Return only the number of lines that hold "pixels".

--- Scenes as source code ---
---
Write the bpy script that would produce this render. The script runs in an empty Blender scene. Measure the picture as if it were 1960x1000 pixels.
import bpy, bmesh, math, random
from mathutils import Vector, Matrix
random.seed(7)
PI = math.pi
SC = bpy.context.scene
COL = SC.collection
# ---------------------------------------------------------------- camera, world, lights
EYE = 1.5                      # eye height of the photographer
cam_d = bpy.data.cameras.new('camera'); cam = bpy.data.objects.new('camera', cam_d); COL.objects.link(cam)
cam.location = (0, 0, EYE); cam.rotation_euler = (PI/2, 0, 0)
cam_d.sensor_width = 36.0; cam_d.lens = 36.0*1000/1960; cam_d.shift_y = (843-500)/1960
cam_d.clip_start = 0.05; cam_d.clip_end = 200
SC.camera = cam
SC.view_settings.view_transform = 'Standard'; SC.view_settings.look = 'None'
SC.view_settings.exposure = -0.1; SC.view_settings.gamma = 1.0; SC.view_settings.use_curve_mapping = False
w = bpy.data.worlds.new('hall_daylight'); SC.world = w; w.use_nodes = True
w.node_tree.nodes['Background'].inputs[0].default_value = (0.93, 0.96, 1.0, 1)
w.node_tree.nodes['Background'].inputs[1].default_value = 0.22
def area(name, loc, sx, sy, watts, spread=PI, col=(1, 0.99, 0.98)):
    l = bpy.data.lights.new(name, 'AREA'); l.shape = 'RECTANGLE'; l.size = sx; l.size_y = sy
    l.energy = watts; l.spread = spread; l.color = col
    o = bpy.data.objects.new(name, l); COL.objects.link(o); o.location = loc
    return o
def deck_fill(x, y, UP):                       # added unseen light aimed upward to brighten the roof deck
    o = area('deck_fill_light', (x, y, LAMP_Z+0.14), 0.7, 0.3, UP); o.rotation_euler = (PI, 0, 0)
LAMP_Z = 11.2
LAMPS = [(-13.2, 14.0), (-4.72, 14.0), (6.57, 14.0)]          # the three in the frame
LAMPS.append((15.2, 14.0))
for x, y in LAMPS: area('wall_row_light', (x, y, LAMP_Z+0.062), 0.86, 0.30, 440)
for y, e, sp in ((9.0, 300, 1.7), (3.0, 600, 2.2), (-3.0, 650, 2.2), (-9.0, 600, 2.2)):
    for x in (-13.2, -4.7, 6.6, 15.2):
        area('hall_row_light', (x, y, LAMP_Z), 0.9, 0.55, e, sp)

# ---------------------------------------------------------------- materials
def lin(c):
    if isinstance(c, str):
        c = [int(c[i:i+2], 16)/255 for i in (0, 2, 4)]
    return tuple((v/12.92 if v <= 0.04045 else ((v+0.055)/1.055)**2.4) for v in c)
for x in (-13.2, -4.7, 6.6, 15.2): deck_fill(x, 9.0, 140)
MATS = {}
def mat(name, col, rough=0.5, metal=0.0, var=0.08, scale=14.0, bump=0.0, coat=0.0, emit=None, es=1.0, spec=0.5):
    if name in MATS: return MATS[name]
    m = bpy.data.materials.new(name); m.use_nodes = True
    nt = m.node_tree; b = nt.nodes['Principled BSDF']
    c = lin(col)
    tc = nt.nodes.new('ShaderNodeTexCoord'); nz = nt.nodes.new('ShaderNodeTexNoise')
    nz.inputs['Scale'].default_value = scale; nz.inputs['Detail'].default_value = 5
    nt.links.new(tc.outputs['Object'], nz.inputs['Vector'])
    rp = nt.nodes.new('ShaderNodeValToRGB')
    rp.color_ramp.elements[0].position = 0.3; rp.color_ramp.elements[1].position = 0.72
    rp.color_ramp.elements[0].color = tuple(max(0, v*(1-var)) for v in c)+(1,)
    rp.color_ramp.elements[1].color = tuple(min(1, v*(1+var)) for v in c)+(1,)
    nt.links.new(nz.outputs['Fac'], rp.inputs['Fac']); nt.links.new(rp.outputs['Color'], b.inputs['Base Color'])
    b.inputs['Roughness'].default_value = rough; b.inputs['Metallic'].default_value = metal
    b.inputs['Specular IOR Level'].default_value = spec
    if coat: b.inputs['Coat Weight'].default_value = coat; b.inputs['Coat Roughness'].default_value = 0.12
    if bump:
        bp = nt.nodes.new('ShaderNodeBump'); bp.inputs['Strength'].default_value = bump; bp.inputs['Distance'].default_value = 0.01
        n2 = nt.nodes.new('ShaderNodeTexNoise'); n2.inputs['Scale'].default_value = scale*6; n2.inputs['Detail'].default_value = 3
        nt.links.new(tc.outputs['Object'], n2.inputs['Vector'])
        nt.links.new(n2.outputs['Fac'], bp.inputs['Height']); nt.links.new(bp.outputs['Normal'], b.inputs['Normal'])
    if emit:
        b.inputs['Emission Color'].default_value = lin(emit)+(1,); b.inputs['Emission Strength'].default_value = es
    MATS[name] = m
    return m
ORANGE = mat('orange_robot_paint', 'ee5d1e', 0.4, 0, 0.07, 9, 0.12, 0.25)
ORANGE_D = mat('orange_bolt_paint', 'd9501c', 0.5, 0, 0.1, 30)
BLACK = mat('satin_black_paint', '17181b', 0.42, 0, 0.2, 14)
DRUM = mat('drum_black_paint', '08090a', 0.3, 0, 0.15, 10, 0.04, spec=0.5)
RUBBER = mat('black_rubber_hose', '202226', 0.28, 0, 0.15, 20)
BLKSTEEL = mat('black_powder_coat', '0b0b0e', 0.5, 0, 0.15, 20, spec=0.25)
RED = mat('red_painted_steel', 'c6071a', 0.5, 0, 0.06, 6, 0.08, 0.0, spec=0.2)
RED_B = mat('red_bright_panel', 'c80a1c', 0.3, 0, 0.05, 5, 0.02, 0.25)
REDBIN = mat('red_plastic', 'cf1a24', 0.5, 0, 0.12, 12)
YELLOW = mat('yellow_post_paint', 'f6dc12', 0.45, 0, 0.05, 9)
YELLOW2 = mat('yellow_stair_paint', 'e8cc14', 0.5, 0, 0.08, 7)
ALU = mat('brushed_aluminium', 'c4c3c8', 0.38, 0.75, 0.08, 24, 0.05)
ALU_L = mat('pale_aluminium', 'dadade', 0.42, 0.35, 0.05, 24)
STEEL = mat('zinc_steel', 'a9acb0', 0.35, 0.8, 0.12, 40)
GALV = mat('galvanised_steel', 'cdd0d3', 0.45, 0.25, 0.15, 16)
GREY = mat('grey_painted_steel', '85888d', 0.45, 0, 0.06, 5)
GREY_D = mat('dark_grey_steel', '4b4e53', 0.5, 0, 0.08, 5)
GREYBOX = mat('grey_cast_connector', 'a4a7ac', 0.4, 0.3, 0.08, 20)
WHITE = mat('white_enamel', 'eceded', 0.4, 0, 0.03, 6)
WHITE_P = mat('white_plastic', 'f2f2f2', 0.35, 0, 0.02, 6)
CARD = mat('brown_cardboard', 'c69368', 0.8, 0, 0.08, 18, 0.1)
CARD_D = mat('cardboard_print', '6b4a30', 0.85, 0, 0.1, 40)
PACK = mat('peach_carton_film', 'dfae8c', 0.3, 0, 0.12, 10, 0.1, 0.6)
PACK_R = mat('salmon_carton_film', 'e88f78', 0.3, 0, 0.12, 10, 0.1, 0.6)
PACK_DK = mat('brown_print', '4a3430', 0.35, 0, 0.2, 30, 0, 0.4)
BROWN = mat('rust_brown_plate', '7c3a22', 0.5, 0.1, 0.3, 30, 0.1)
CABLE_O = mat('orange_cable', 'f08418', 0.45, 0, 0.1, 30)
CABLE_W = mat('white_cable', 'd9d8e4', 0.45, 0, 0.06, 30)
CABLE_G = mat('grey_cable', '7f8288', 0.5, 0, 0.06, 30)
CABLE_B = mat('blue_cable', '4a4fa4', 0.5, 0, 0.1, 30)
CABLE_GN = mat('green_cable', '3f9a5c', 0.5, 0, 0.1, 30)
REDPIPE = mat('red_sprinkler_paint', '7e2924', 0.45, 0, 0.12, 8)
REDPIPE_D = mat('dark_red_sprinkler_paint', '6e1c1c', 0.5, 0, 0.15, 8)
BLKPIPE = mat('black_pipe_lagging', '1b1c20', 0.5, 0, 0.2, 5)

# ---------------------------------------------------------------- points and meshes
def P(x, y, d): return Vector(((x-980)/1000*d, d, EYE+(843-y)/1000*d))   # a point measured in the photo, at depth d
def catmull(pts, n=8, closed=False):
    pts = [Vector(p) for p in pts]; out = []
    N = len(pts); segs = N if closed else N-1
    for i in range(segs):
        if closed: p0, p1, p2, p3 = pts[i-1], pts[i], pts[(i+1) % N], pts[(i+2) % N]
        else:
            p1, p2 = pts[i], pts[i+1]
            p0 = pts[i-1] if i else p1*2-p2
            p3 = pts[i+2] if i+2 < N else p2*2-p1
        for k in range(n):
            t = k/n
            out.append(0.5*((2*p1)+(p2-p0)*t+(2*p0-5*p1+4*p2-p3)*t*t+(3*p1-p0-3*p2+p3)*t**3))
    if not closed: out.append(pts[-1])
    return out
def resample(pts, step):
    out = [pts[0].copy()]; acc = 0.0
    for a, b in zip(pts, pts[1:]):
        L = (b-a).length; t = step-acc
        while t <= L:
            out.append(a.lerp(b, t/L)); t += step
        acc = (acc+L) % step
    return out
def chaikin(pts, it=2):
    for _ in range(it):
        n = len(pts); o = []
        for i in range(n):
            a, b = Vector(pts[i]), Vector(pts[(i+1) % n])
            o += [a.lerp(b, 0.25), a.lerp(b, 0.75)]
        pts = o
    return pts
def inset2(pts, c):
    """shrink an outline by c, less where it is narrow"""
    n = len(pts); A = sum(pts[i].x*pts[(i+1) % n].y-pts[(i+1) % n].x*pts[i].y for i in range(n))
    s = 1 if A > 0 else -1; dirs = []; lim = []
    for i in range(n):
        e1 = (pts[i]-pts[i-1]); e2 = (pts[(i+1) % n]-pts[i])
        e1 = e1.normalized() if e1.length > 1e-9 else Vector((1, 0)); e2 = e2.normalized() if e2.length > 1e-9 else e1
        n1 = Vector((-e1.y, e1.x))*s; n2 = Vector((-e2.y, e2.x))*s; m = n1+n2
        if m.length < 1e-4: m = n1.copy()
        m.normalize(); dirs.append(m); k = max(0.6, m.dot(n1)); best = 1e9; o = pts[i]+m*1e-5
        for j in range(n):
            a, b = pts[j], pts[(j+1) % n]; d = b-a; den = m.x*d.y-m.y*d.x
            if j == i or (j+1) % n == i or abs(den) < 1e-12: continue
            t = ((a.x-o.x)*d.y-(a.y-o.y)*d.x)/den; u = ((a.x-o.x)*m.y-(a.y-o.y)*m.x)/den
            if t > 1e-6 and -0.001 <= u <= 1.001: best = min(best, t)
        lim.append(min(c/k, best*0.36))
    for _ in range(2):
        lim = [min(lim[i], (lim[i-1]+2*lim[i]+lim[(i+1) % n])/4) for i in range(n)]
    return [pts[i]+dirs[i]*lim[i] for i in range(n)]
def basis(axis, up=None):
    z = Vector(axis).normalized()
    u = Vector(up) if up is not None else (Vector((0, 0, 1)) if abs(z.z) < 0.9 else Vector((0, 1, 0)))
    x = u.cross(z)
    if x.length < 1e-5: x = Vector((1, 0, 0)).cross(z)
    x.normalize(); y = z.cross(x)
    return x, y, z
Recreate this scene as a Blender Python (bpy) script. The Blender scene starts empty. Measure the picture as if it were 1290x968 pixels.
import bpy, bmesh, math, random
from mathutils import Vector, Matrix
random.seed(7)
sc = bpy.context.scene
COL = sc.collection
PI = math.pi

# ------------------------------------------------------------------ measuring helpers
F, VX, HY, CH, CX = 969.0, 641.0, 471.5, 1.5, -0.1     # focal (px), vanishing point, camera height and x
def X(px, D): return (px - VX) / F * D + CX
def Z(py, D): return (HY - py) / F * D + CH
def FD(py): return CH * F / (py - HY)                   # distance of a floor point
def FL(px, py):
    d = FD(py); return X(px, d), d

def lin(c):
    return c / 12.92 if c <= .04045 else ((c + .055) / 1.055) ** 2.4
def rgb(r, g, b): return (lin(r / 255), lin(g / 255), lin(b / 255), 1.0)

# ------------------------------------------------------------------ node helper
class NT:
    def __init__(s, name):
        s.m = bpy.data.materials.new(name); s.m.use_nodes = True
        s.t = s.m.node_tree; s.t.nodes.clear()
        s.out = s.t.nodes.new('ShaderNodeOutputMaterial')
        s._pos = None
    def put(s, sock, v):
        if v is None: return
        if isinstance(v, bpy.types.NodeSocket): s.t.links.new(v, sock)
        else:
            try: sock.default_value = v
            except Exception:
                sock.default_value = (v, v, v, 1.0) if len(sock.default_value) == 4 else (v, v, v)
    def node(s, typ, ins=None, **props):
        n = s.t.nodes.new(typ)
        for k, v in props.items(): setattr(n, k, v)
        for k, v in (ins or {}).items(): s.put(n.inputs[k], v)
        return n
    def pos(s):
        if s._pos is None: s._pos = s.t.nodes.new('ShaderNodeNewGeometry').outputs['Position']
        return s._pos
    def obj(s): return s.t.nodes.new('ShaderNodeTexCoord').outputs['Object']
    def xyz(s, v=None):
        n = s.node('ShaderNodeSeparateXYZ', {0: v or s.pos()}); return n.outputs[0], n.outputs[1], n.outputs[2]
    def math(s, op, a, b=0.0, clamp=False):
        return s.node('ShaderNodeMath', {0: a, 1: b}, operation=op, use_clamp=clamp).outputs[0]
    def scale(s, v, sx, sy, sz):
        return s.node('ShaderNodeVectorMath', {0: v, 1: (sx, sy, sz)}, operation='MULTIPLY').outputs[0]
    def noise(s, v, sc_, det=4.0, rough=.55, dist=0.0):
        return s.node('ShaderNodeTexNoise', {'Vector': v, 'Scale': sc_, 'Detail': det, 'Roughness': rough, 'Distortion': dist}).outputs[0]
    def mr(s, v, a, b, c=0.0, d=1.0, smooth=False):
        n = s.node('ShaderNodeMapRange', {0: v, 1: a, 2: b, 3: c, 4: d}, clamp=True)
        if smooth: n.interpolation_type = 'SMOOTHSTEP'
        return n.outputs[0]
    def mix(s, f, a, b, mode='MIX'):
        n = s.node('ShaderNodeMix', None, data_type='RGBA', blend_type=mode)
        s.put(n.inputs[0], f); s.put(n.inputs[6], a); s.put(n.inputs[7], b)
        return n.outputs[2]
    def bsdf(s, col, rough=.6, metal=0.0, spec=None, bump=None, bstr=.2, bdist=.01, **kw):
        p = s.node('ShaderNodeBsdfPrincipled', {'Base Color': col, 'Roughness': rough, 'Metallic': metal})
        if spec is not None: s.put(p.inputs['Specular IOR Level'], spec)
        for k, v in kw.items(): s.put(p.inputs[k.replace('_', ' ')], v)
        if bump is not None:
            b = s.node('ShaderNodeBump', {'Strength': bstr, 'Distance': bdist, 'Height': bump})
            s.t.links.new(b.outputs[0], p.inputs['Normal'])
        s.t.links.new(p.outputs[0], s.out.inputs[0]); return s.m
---
--- Solution to the problem ---
2